• What is required
Please quote the material exactly, every line of it.
'''
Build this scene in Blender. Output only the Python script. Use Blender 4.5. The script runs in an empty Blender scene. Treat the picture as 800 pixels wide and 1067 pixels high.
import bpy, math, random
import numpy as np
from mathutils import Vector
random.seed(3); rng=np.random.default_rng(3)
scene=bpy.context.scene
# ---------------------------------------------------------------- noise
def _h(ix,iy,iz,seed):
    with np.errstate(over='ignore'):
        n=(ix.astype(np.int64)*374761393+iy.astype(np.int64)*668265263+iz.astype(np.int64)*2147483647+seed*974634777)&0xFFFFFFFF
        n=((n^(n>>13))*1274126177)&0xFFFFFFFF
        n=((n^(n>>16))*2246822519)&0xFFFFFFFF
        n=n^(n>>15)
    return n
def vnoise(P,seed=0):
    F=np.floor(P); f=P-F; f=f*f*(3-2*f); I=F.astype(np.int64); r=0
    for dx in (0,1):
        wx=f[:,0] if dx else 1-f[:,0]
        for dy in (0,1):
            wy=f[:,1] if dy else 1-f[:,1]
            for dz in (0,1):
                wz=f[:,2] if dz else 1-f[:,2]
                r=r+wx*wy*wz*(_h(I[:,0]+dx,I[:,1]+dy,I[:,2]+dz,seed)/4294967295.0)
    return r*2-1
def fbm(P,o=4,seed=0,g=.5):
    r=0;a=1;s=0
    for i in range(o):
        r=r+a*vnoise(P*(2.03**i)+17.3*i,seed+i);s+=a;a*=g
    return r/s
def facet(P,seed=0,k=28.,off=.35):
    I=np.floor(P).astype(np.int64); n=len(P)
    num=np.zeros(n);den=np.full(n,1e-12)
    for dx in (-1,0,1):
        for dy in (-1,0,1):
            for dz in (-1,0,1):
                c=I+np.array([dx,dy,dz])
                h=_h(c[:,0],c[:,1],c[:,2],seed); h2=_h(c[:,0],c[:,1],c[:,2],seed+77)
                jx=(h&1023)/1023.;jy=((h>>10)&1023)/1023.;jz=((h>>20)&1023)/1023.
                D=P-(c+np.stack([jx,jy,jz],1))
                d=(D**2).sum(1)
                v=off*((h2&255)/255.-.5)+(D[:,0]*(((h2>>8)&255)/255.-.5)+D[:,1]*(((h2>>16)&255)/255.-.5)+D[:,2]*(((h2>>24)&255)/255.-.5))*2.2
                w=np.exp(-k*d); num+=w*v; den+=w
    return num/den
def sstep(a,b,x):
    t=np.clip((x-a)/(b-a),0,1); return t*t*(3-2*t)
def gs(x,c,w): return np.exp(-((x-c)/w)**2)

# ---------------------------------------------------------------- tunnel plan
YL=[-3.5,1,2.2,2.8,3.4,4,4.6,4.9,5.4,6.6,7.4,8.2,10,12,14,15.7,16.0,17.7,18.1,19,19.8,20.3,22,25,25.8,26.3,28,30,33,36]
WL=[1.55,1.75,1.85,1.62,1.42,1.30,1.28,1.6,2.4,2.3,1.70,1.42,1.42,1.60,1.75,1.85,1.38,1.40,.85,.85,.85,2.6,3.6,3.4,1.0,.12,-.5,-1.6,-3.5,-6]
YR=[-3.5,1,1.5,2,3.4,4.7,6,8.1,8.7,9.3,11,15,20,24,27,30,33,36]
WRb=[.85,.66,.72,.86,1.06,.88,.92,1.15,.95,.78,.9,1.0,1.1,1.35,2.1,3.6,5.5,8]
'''
• Problem solution
Build this scene in Blender. Output only the Python script. Use Blender 4.5. The script runs in an empty Blender scene. Treat the picture as 800 pixels wide and 1067 pixels high.
import bpy, math, random
import numpy as np
from mathutils import Vector
random.seed(3); rng=np.random.default_rng(3)
scene=bpy.context.scene
# ---------------------------------------------------------------- noise
def _h(ix,iy,iz,seed):
    with np.errstate(over='ignore'):
        n=(ix.astype(np.int64)*374761393+iy.astype(np.int64)*668265263+iz.astype(np.int64)*2147483647+seed*974634777)&0xFFFFFFFF
        n=((n^(n>>13))*1274126177)&0xFFFFFFFF
        n=((n^(n>>16))*2246822519)&0xFFFFFFFF
        n=n^(n>>15)
    return n
def vnoise(P,seed=0):
    F=np.floor(P); f=P-F; f=f*f*(3-2*f); I=F.astype(np.int64); r=0
    for dx in (0,1):
        wx=f[:,0] if dx else 1-f[:,0]
        for dy in (0,1):
            wy=f[:,1] if dy else 1-f[:,1]
            for dz in (0,1):
                wz=f[:,2] if dz else 1-f[:,2]
                r=r+wx*wy*wz*(_h(I[:,0]+dx,I[:,1]+dy,I[:,2]+dz,seed)/4294967295.0)
    return r*2-1
def fbm(P,o=4,seed=0,g=.5):
    r=0;a=1;s=0
    for i in range(o):
        r=r+a*vnoise(P*(2.03**i)+17.3*i,seed+i);s+=a;a*=g
    return r/s
def facet(P,seed=0,k=28.,off=.35):
    I=np.floor(P).astype(np.int64); n=len(P)
    num=np.zeros(n);den=np.full(n,1e-12)
    for dx in (-1,0,1):
        for dy in (-1,0,1):
            for dz in (-1,0,1):
                c=I+np.array([dx,dy,dz])
                h=_h(c[:,0],c[:,1],c[:,2],seed); h2=_h(c[:,0],c[:,1],c[:,2],seed+77)
                jx=(h&1023)/1023.;jy=((h>>10)&1023)/1023.;jz=((h>>20)&1023)/1023.
                D=P-(c+np.stack([jx,jy,jz],1))
                d=(D**2).sum(1)
                v=off*((h2&255)/255.-.5)+(D[:,0]*(((h2>>8)&255)/255.-.5)+D[:,1]*(((h2>>16)&255)/255.-.5)+D[:,2]*(((h2>>24)&255)/255.-.5))*2.2
                w=np.exp(-k*d); num+=w*v; den+=w
    return num/den
def sstep(a,b,x):
    t=np.clip((x-a)/(b-a),0,1); return t*t*(3-2*t)
def gs(x,c,w): return np.exp(-((x-c)/w)**2)

# ---------------------------------------------------------------- tunnel plan
YL=[-3.5,1,2.2,2.8,3.4,4,4.6,4.9,5.4,6.6,7.4,8.2,10,12,14,15.7,16.0,17.7,18.1,19,19.8,20.3,22,25,25.8,26.3,28,30,33,36]
WL=[1.55,1.75,1.85,1.62,1.42,1.30,1.28,1.6,2.4,2.3,1.70,1.42,1.42,1.60,1.75,1.85,1.38,1.40,.85,.85,.85,2.6,3.6,3.4,1.0,.12,-.5,-1.6,-3.5,-6]
YR=[-3.5,1,1.5,2,3.4,4.7,6,8.1,8.7,9.3,11,15,20,24,27,30,33,36]
WRb=[.85,.66,.72,.86,1.06,.88,.92,1.15,.95,.78,.9,1.0,1.1,1.35,2.1,3.6,5.5,8]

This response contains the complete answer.